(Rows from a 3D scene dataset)
- - - - -

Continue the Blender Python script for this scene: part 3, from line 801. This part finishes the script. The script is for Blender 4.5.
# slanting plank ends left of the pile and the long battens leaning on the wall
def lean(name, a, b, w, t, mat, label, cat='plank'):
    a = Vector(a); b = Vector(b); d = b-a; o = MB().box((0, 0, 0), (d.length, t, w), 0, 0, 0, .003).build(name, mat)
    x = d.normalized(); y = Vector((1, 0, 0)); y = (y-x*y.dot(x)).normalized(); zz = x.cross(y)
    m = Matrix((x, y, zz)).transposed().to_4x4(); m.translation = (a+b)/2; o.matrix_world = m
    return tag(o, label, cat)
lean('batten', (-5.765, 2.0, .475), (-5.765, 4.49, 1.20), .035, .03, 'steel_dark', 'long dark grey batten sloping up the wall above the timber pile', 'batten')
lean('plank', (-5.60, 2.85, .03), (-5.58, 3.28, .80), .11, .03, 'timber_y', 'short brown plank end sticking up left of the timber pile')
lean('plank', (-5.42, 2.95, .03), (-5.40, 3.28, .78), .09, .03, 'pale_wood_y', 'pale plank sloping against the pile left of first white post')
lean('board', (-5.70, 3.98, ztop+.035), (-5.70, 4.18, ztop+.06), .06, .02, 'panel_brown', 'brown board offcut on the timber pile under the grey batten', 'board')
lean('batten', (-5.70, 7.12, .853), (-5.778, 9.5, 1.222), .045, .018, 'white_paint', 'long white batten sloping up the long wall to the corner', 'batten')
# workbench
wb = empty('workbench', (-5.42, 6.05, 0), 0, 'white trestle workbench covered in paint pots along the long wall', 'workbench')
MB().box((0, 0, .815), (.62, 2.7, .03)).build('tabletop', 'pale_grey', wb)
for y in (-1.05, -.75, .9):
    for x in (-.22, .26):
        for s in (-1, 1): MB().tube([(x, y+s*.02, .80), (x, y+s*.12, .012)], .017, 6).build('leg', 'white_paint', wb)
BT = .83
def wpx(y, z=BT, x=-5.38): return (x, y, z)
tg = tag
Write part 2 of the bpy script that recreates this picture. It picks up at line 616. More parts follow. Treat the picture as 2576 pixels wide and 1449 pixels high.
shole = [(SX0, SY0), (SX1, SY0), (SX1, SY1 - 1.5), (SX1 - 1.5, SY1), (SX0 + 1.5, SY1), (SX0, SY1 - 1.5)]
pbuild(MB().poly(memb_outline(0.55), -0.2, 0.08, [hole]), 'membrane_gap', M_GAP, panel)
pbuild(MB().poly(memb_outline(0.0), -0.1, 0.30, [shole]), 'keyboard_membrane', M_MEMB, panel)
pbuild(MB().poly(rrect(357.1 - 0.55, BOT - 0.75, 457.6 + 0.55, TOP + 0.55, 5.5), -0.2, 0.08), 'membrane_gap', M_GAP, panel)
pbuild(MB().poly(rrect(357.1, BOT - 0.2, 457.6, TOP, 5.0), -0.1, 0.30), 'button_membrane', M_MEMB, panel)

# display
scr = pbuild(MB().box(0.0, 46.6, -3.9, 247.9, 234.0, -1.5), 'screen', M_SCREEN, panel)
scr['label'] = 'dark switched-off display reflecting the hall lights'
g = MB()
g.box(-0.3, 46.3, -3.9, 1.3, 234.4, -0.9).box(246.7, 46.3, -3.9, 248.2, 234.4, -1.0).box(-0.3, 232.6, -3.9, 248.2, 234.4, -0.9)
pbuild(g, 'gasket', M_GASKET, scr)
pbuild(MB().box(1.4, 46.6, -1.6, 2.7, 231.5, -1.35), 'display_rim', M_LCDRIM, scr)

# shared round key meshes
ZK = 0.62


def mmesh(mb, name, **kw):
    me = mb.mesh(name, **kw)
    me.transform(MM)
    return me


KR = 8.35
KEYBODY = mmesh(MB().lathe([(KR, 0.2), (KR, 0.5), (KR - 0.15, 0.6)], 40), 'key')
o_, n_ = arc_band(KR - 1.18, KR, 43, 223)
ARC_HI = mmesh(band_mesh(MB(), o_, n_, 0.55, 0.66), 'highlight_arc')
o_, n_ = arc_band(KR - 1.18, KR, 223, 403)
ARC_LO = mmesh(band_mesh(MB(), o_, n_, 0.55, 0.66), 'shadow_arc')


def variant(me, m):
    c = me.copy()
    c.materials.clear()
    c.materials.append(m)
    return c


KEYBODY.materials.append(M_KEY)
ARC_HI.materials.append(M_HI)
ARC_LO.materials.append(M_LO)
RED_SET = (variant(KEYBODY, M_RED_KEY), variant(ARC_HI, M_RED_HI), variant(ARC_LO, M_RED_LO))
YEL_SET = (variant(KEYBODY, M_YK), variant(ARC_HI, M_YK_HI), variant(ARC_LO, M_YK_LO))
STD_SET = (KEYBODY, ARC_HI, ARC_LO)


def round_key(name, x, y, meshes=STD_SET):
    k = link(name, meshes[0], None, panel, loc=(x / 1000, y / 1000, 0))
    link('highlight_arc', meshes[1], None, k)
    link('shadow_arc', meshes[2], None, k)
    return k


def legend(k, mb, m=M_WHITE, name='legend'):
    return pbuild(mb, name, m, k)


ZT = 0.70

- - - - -

What is needed
Quote each line of the data above exactly as written.

Exercise solution
Continue the Blender Python script for this scene: part 3, from line 801. This part finishes the script. The script is for Blender 4.5.
# slanting plank ends left of the pile and the long battens leaning on the wall
def lean(name, a, b, w, t, mat, label, cat='plank'):
    a = Vector(a); b = Vector(b); d = b-a; o = MB().box((0, 0, 0), (d.length, t, w), 0, 0, 0, .003).build(name, mat)
    x = d.normalized(); y = Vector((1, 0, 0)); y = (y-x*y.dot(x)).normalized(); zz = x.cross(y)
    m = Matrix((x, y, zz)).transposed().to_4x4(); m.translation = (a+b)/2; o.matrix_world = m
    return tag(o, label, cat)
lean('batten', (-5.765, 2.0, .475), (-5.765, 4.49, 1.20), .035, .03, 'steel_dark', 'long dark grey batten sloping up the wall above the timber pile', 'batten')
lean('plank', (-5.60, 2.85, .03), (-5.58, 3.28, .80), .11, .03, 'timber_y', 'short brown plank end sticking up left of the timber pile')
lean('plank', (-5.42, 2.95, .03), (-5.40, 3.28, .78), .09, .03, 'pale_wood_y', 'pale plank sloping against the pile left of first white post')
lean('board', (-5.70, 3.98, ztop+.035), (-5.70, 4.18, ztop+.06), .06, .02, 'panel_brown', 'brown board offcut on the timber pile under the grey batten', 'board')
lean('batten', (-5.70, 7.12, .853), (-5.778, 9.5, 1.222), .045, .018, 'white_paint', 'long white batten sloping up the long wall to the corner', 'batten')
# workbench
wb = empty('workbench', (-5.42, 6.05, 0), 0, 'white trestle workbench covered in paint pots along the long wall', 'workbench')
MB().box((0, 0, .815), (.62, 2.7, .03)).build('tabletop', 'pale_grey', wb)
for y in (-1.05, -.75, .9):
    for x in (-.22, .26):
        for s in (-1, 1): MB().tube([(x, y+s*.02, .80), (x, y+s*.12, .012)], .017, 6).build('leg', 'white_paint', wb)
BT = .83
def wpx(y, z=BT, x=-5.38): return (x, y, z)
tg = tag
Write part 2 of the bpy script that recreates this picture. It picks up at line 616. More parts follow. Treat the picture as 2576 pixels wide and 1449 pixels high.
shole = [(SX0, SY0), (SX1, SY0), (SX1, SY1 - 1.5), (SX1 - 1.5, SY1), (SX0 + 1.5, SY1), (SX0, SY1 - 1.5)]
pbuild(MB().poly(memb_outline(0.55), -0.2, 0.08, [hole]), 'membrane_gap', M_GAP, panel)
pbuild(MB().poly(memb_outline(0.0), -0.1, 0.30, [shole]), 'keyboard_membrane', M_MEMB, panel)
pbuild(MB().poly(rrect(357.1 - 0.55, BOT - 0.75, 457.6 + 0.55, TOP + 0.55, 5.5), -0.2, 0.08), 'membrane_gap', M_GAP, panel)
pbuild(MB().poly(rrect(357.1, BOT - 0.2, 457.6, TOP, 5.0), -0.1, 0.30), 'button_membrane', M_MEMB, panel)

# display
scr = pbuild(MB().box(0.0, 46.6, -3.9, 247.9, 234.0, -1.5), 'screen', M_SCREEN, panel)
scr['label'] = 'dark switched-off display reflecting the hall lights'
g = MB()
g.box(-0.3, 46.3, -3.9, 1.3, 234.4, -0.9).box(246.7, 46.3, -3.9, 248.2, 234.4, -1.0).box(-0.3, 232.6, -3.9, 248.2, 234.4, -0.9)
pbuild(g, 'gasket', M_GASKET, scr)
pbuild(MB().box(1.4, 46.6, -1.6, 2.7, 231.5, -1.35), 'display_rim', M_LCDRIM, scr)

# shared round key meshes
ZK = 0.62


def mmesh(mb, name, **kw):
    me = mb.mesh(name, **kw)
    me.transform(MM)
    return me


KR = 8.35
KEYBODY = mmesh(MB().lathe([(KR, 0.2), (KR, 0.5), (KR - 0.15, 0.6)], 40), 'key')
o_, n_ = arc_band(KR - 1.18, KR, 43, 223)
ARC_HI = mmesh(band_mesh(MB(), o_, n_, 0.55, 0.66), 'highlight_arc')
o_, n_ = arc_band(KR - 1.18, KR, 223, 403)
ARC_LO = mmesh(band_mesh(MB(), o_, n_, 0.55, 0.66), 'shadow_arc')


def variant(me, m):
    c = me.copy()
    c.materials.clear()
    c.materials.append(m)
    return c


KEYBODY.materials.append(M_KEY)
ARC_HI.materials.append(M_HI)
ARC_LO.materials.append(M_LO)
RED_SET = (variant(KEYBODY, M_RED_KEY), variant(ARC_HI, M_RED_HI), variant(ARC_LO, M_RED_LO))
YEL_SET = (variant(KEYBODY, M_YK), variant(ARC_HI, M_YK_HI), variant(ARC_LO, M_YK_LO))
STD_SET = (KEYBODY, ARC_HI, ARC_LO)


def round_key(name, x, y, meshes=STD_SET):
    k = link(name, meshes[0], None, panel, loc=(x / 1000, y / 1000, 0))
    link('highlight_arc', meshes[1], None, k)
    link('shadow_arc', meshes[2], None, k)
    return k


def legend(k, mb, m=M_WHITE, name='legend'):
    return pbuild(mb, name, m, k)


ZT = 0.70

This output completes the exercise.